Data room disclosure

Les faits et les circonstances qui proviennent d’informations enregistrées dans la «data room» (notamment les informations fournies par le vendeur au sujet de l’entreprise visée) et qui donnent lieu à une violation des déclarations et des garanties, constituent généralement une exception aux obligations du vendeur sur la base des déclarations et des garanties.

Ce principe d’exception est dénommé «data room disclosure». Dans ce cas précis, l’acheteur est censé connaître les informations de la data room et les accepter.

Une telle «data room disclosure» implique un risque pour l’acheteur. C’est pourquoi l’acheteur voudra souvent limiter l’étendue des «disclosures» aux informations qui sont expressément mises à disposition dans la data room, de telle sorte que ces informations soient clairement pertinentes, sans devoir recourir à une vérification complémentaire. Les parties peuvent toutefois décider que le contenu de la data room est «not disclosed», en stipulant explicitement que tous les éléments qui sont présents dans cette data room sont soumis à l’obligation de garantie et qu’ils ne constituent, en d’autres mots, aucune exception aux déclarations et aux garanties établies dans le contrat.

Conseils

  • Lors d’une cession d’actions, la protection légale de l’acheteur porte uniquement sur les actions elles-mêmes, et non sur les éléments d’actifs sous-jacents.
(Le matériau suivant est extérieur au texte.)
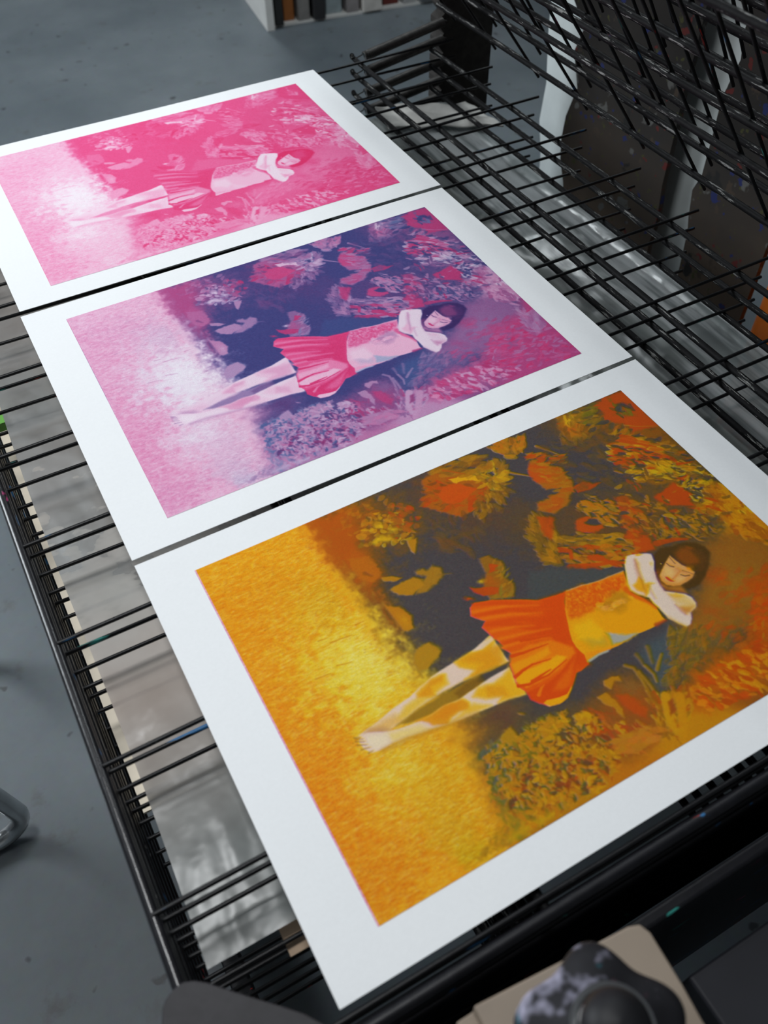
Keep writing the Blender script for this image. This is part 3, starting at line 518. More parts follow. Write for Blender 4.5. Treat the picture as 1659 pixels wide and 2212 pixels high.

L’acheteur doit donc inclure des déclarations et des garanties du vendeur dans le contrat de reprise.
  • Le vendeur voudra limiter sa responsabilité en excluant les violations des déclarations dont l’acheteur avait connaissance.
  • Si le vendeur demande une exception pour des faits et des circonstances qui proviennent des informations de la data room, vous feriez bien de limiter l’étendue des «disclosures» aux informations qui sont expressément mises à disposition dans la data room, de telle sorte que la pertinence de ces informations soit claire, sans devoir recourir à une vérification complémentaire.